Democratic leaders are sticking to the Senate-passed bill as the floor for any foreign aid legislation, with House Minority Leader Hakeem Jeffries saying that the Fitzpatrick-led bill would be a “nonstarter.” And GOP leaders have largely argued they will address aid once they settle government funding, which has dragged on since September.

At the heart of the Problem Solvers’ bad blood that’s worsening the current Ukraine impasse, according to six lawmakers familiar with the situation: a meeting held on the eve of the October vote to oust McCarthy. During that sitdown, Republicans led by Fitzpatrick lobbied Democrats to vote to delay or table the unprecedented vote to fire the speaker.

Fitzpatrick asked for more time, contending that Democrats would likely have another opportunity to hurt McCarthy if the then-speaker failed to offer any concessions in exchange for their votes.

But Democrats were dubious. In particular, Rep. Abigail Spanberger (D-Va.) passionately argued at the meeting that McCarthy needed to ask Jeffries for support if the GOP leader wanted Democratic votes — a move that nearly every lawmaker in attendance knew would have damaged McCarthy’s credibility with his own party.

Members like GOP Reps. Nick LaLota and Marc Molinaro of New York countered during the meeting that voting to table the ouster would protect the institution. In the view of Spanberger and other Democrats, however, McCarthy had failed to protect the House by not voting to certify President Joe Biden’s election — or urging his members to support certification — after the Jan. 6 riot, said these people, who were granted anonymity to speak candidly.

That revisiting of the Capitol attack’s immediate aftermath, a deeply fraught time for the Problem Solvers and the House as a whole, only compounded the stress of the moment.

Efforts at an olive branch since then, including suggestions of a retreat or a hash-it-out session over beers, have largely fallen flat so far. Instead, Republicans say they want to see changes in the group, even the possible removal of members. One Republican Problem Solver said that the group needs a process for gauging true bipartisan deal-makers to get its work back to full swing.

In addition to the Lee-Garbarino partnership, other members plan to review voting records and public statements of their colleagues to determine which Problem Solvers are genuinely willing to work across the aisle, according to three of the six lawmakers who also addressed details of the fall meeting.

Democrats defend themselves as ready to take tough votes while in the majority and point a finger back at Republicans — who, they say, are still unnecessarily sour about the crackup last fall as well as blind to the GOP’s own partisan pressures.

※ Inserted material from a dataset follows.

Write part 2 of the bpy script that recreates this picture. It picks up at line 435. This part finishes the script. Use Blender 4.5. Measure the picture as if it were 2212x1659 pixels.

But one data point is particularly irksome to Republicans in the group: Fitzpatrick, a purple-district lawmaker, has bucked his party far more often this Congress than Gottheimer, who now represents a safe seat.

“The question has been asked, do we need to modify, get some reforms?” added Stevens. “I’m always all about evolving and continuing to chew on progress together.”

Editor’s note: An earlier version of this article was accidentally published prematurely.